Can Screening For Stocks Still Generate Alpha?

This article is an overview of screening; in subsequent articles I will be doing deep dives into some classic screens such as those by Benjamin Graham, William O’Neil, Joel Greenblatt, Joseph Piotroski, and James and Patrick O’Shaughnessy.

Hundreds of thousands—perhaps millions—of investors use screens as a first step to picking stocks. Sometimes the screens have very simple and straightforward rules; sometimes they are very complicated, using multifactor ranking systems (my screens are like that) or head-scratching technical indicators.

How can you tell if a screen “works”? The conventional way is to backtest it. (There are a number of websites, brokers, data providers, and subscription services that allow you to do this; I use Portfolio123.) Typically, if a screen beats the market, it works; if it doesn’t, it doesn’t.

But what do you do with periods like the last three years, when “the market”—the S&P 500—has beaten everything in sight? In order to write this article and the articles that will follow it, I tested dozens of established screens designed by or based on the ideas of investment experts with a wide variety of approaches, and fewer than 15% of them have beat the S&P 500 over the last three years. Screens are usually at least partly based on value ratios and value stocks have been hugely disadvantaged lately; screens are often designed to hunt up smaller and little-known stocks and large caps have trounced small caps recently.

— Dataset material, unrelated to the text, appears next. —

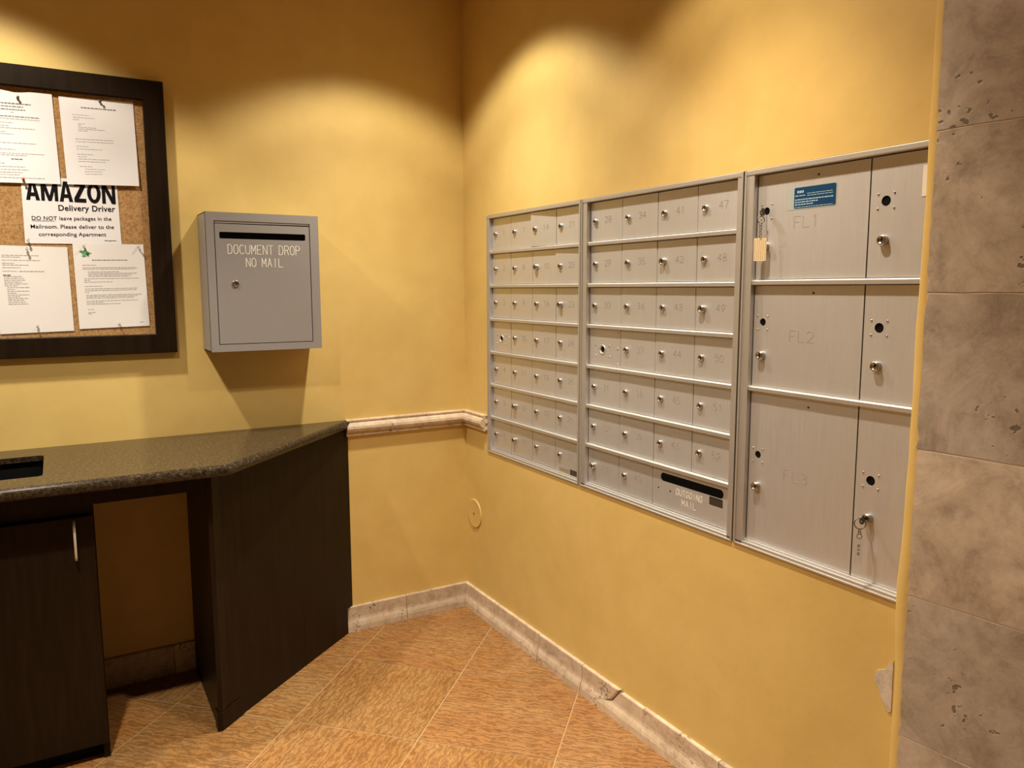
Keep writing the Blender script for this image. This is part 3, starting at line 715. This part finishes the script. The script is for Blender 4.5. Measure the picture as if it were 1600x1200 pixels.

How, then, should we approach stock screening? Is it a technique that has outlived its purpose? Or are there other ways to think about it?

Personally, I use stock screens every night in order to place my trades for the next day. My own returns over the last three years have been pretty good: a CAGR of 21%, compared to 9% for the S&P 500, and a lower drawdown during the market crash this year. So it’s not impossible to use screens to beat the market. But it’s getting hard.